SOCIÉTÉ

Volveré y seré millones

Wynnie Mynerva

May 1 – June 27, 2026
Opening Thursday, April 30, 2026, 6 – 8 pm

Wynnie Mynerva, La persistencia, 2026, oil on canvas, 191 x 255 x 5 cm // 75 x 100 x 2 in

Wynnie Mynerva, La persistencia, 2026, oil on canvas, 191 × 255 × 5 cm // 75 × 100 × 2 in

Société is pleased to announce Volveré y seré millones, a solo exhibition with Wynnie Mynerva. Translated as “I will return and I will be millions,” the title references the final words of revolutionary Andean leader Túpac Katari, whose legacy of collective struggle against Spanish colonial rule informs the exhibition’s exploration of relationality, communal memory, and resistance. Volveré y seré millones emerges from three concerns: the violence in the Middle East, the global construction of Berlin as an icon of “sexual liberation,” and the artist’s own process of migration and legalization in Europe. Faced with the coldness of war, the persecution of migrants, and the ongoing erasure of alterity, an urgent question emerges: what forces resist? Through new paintings, video works, and an installation, Mynerva examines broader forms of collective, social, and cosmological relationality. Drawing upon colonial histories, the experience of migration, and legacies of sexual liberation, the exhibition traces their search for new ways of loving, being loved, and resisting—signaling a “return home” to Andean thought.

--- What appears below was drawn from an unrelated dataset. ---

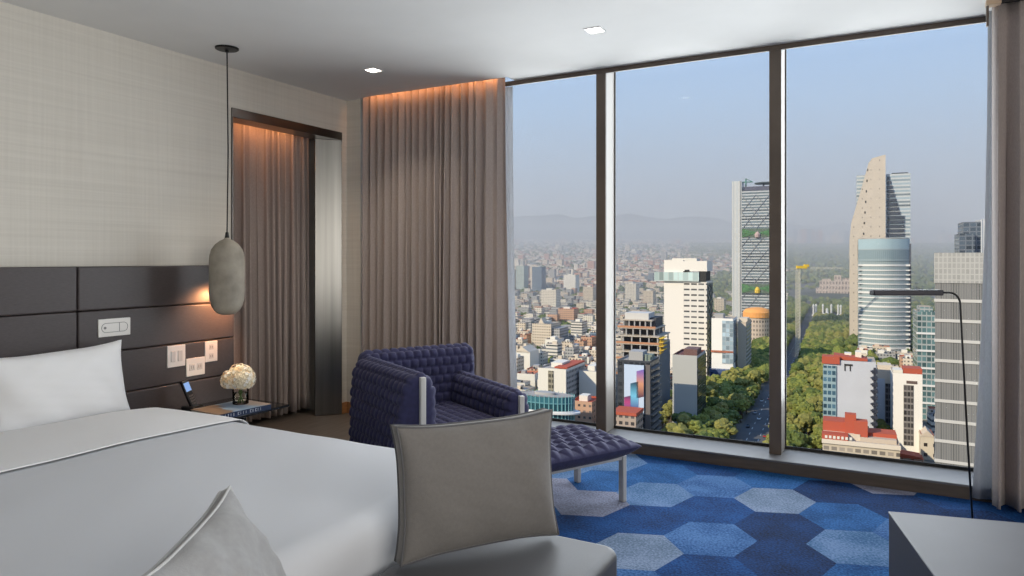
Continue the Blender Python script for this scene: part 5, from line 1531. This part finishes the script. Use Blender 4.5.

In the territories that indigenous communities call Abya Yala, the concept of love as Europeans understand it did not exist before 1492. And yet deep emotions were bound to communal life, rooted in the conviction that everything is connected: bodies, nature, cycles of time, and ancestors. The isolated subject of Western thought does not exist in Andean thought. Bonds arise not from individual choice but from interdependence—the certainty that life is only possible within a web of mutual care that sustains and reproduces collective existence. Mynerva grounds Volveré y seré millones in this cosmological inheritance, quite literally absorbing myths—and potential futures—of resistance into the architecture of the space. A massive clay wall meets visitors upon entering the gallery. Redirecting the customary flow of the exhibition space, Mynerva’s installative intervention summons the Andean legend of Inkarri: the last Inca who was dismembered and buried beneath the earth. According to this story, his body regenerated in the soil, spawning seeds of resistance that, when he rises again, will ultimately restore order to a fraught and violent world, reinstating common values interrupted by the ravages of colonialism. The Inkarri myth tells of violence and destruction, but also persistence and struggle, affirming the impossibility of destroying a collective struggle. It is not only a story of the past but a model for the present—a framework for understanding how communities sustain themselves, and one another, in the face of forces designed to dispossess and divide.

Departing from their own experience of migration from an Andean to European context, Mynerva’s exhibition poses an urgent question that carries throughout the different works: whose bodies are legible and accorded rights, and which forms of attachment become possible—or necessary—amidst repressive structures. New paintings and the video work El amor en tiempos de colonialismo extend this inquiry into the present, tracing marriages between migrants—arrangements that do not follow a romantic logic, but rather an ethic of care, shared responsibility, and urgency. Within this framework, love is neither reduced to an intimate feeling nor to a private bond, but sustained through constant exchange. Every being exists only insofar as it is linked to others. “In this sense,” Mynerva asks, “what is love, if not a relational force—the energy that holds together bodies, territories, ancestors, and cycles of time?”

Wynnie Mynerva (b. 1992, Lima, Peru) lives and works between Berlin and Barcelona. They recently were a resident at the Rijksakademie van Beeldende Kunsten, Amsterdam. Mynerva’s work has been the subject of solo exhibitions including The Sweet Nectar of Your Blood at Mayoral, Barcelona (2025); My Weaponized Body at Gathering, London (2024); Presagio at Fondazione Memmo, Rome (2024); The Original Riot at the New Museum, New York (2023); and A Garden of Earthly Delights at Museo Amano, Lima (2020). Their work has also been featured in group exhibitions at Il Posto, Santiago de Chile (2024); Sargent’s Daughters, New York (2023); and Pedro Cera, Lisbon (2023), among others. They have been shortlisted for numerous awards, including Pasaporte para un Artista (2020), the Banco Central de Reserva Painting Contest (2019, 2020), the Contemporary Art Award (2019, 2020), and the National Visual Arts Meeting of Trujillo (2018).